---------- Available data ----------

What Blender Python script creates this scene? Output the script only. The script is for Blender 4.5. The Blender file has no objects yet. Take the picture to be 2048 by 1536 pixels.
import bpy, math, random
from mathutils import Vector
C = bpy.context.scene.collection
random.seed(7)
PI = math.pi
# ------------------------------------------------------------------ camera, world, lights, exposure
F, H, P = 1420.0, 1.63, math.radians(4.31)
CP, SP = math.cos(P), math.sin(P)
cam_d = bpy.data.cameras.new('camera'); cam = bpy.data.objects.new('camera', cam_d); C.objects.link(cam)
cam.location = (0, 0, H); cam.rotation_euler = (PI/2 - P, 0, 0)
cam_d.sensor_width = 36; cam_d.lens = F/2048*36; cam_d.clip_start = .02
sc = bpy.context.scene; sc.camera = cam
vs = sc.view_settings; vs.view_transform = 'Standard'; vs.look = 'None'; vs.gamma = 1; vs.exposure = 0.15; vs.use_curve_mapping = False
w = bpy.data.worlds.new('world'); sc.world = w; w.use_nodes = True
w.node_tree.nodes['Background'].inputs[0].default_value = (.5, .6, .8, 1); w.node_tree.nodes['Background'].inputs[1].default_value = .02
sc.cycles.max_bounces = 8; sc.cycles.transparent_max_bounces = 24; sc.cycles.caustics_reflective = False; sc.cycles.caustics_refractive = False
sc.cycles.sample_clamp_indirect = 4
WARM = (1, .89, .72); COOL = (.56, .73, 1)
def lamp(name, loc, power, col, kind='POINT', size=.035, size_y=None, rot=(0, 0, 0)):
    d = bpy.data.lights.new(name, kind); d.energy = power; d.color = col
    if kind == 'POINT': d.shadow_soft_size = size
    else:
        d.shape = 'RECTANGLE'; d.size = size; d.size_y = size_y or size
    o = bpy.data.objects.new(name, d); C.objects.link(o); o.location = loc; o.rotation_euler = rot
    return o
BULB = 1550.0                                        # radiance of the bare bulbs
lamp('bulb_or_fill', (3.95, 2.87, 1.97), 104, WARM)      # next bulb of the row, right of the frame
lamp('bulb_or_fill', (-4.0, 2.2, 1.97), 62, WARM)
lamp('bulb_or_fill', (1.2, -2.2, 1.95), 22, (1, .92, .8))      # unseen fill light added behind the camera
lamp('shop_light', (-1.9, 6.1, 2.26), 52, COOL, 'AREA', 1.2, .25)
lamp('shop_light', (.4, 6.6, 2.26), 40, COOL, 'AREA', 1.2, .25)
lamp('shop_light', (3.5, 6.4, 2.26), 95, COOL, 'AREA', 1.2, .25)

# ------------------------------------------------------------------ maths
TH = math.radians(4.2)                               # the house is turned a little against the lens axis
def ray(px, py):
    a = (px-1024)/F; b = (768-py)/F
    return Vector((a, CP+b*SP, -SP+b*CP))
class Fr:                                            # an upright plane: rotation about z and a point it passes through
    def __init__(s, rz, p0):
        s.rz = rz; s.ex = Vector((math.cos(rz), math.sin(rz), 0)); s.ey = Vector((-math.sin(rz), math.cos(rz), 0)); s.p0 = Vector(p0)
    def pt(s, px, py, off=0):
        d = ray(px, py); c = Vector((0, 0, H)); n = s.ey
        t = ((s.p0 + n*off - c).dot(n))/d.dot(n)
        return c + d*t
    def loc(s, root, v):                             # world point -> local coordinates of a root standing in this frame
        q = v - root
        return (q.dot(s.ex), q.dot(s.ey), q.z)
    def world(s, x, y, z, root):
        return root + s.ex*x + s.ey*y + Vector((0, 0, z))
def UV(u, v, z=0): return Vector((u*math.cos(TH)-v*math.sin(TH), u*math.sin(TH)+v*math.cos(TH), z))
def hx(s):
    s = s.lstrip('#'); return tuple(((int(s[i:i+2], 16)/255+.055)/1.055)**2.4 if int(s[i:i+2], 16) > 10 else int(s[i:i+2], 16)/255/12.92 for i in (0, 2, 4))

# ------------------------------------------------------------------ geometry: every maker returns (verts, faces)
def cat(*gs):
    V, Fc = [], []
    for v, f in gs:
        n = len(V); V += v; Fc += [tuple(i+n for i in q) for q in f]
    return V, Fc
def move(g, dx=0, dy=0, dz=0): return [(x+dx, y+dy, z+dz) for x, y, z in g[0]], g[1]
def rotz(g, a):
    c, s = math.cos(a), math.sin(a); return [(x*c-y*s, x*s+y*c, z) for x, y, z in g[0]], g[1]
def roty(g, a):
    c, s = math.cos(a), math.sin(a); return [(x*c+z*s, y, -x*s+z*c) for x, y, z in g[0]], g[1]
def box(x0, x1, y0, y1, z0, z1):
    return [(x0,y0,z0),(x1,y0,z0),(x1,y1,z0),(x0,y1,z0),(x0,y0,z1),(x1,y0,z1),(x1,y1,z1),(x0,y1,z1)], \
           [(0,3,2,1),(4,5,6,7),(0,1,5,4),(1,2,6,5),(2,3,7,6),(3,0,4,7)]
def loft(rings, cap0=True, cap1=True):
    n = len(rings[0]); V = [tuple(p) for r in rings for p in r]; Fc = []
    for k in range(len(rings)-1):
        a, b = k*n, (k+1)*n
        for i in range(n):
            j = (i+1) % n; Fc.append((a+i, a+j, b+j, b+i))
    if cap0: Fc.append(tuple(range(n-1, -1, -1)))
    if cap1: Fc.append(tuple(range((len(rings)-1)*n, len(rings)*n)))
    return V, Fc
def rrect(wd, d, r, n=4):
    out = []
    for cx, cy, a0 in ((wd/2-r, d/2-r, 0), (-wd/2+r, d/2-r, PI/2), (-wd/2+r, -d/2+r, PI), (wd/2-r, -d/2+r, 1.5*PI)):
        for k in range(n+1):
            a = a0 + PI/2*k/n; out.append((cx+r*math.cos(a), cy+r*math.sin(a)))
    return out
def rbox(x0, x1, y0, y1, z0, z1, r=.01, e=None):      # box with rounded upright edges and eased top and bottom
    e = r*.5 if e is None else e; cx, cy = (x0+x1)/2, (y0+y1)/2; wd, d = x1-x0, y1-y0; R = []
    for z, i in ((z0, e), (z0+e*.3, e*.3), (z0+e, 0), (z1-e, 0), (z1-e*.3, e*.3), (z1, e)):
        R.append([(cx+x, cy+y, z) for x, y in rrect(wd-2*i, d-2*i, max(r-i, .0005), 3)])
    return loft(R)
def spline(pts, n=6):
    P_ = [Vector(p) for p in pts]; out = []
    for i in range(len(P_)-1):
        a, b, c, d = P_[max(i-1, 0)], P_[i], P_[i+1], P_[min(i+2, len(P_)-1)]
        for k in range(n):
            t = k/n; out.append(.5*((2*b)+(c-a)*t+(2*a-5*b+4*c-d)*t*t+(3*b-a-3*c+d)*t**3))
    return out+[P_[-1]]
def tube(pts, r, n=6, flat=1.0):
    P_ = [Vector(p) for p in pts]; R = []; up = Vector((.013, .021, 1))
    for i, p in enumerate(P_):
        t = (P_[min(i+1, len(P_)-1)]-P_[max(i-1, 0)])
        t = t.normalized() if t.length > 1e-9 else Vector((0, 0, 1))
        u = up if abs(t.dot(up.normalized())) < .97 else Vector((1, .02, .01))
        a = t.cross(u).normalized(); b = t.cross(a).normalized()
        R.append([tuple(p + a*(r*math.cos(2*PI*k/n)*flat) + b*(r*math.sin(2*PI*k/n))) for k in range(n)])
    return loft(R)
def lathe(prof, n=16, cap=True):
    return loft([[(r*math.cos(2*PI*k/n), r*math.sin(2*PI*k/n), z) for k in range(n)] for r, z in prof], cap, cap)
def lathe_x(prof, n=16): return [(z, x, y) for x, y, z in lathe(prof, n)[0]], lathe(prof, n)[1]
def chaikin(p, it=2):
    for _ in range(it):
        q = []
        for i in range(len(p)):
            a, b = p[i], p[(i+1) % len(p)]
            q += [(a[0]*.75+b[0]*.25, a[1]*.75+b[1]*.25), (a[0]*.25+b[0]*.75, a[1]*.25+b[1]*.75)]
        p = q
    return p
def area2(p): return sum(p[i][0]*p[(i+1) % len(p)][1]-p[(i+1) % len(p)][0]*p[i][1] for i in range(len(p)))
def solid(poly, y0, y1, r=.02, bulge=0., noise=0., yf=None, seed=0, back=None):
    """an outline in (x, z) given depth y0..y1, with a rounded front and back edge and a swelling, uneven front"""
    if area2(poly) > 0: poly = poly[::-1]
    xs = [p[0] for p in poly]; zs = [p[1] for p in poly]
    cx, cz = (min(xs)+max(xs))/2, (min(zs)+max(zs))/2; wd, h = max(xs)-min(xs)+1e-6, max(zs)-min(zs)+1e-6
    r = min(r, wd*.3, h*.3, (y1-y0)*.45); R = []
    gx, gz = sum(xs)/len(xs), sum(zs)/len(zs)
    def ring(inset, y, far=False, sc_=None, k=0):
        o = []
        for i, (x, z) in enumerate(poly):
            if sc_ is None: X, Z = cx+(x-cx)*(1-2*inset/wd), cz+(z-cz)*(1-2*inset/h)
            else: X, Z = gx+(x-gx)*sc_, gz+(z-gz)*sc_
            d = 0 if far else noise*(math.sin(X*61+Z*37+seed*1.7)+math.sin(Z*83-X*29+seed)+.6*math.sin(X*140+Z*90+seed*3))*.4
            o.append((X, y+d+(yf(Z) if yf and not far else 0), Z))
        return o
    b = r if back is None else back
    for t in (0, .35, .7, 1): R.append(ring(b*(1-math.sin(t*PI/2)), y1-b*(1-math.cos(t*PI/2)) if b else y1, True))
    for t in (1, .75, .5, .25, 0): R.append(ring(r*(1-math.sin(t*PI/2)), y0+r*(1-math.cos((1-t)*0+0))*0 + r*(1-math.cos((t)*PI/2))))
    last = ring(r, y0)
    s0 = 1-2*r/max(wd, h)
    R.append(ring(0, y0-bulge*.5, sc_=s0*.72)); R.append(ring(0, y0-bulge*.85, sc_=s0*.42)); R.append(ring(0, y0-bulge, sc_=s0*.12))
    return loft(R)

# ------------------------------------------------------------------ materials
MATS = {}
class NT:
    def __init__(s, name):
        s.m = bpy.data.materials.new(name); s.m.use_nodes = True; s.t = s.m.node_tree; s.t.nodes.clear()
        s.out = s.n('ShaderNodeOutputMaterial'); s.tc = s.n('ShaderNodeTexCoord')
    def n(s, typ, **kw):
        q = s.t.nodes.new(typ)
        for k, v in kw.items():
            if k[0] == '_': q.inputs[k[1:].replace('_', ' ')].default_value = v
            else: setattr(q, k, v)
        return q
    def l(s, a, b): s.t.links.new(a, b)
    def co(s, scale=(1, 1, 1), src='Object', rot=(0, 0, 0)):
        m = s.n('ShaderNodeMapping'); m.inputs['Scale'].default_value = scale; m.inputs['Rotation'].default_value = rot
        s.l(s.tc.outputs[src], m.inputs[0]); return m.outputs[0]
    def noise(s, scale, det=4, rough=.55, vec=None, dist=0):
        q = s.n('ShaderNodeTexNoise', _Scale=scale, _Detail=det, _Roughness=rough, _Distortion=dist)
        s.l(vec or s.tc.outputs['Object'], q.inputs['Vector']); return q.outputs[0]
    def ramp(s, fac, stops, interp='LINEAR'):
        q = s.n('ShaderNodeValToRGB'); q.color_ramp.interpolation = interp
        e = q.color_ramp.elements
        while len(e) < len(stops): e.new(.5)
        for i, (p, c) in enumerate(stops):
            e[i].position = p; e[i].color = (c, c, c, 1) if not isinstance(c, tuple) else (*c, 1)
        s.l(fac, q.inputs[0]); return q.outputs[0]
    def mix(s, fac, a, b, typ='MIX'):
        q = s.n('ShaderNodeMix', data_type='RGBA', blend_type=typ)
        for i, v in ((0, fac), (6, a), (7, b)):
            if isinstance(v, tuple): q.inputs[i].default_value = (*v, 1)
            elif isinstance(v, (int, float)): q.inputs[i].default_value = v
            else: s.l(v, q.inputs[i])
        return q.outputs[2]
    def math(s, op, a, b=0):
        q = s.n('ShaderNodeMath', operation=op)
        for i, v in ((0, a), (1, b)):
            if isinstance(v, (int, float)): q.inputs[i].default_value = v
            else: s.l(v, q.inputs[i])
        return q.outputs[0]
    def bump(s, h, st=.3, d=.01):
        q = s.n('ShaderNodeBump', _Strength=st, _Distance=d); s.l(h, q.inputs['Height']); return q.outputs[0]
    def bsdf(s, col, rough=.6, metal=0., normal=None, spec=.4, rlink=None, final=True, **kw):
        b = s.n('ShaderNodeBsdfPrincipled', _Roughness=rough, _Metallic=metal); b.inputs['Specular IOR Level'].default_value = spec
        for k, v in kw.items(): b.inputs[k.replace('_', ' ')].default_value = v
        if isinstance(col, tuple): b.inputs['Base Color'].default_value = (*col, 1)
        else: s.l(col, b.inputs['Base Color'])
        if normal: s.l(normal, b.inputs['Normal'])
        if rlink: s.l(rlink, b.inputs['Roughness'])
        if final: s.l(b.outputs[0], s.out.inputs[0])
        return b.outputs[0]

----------

▶ Written problem
Using the listing, collect all lines in which the string "this" is found.

▶ Full answer
What Blender Python script creates this scene? Output the script only. The script is for Blender 4.5. The Blender file has no objects yet. Take the picture to be 2048 by 1536 pixels.
    def loc(s, root, v):                             # world point -> local coordinates of a root standing in this frame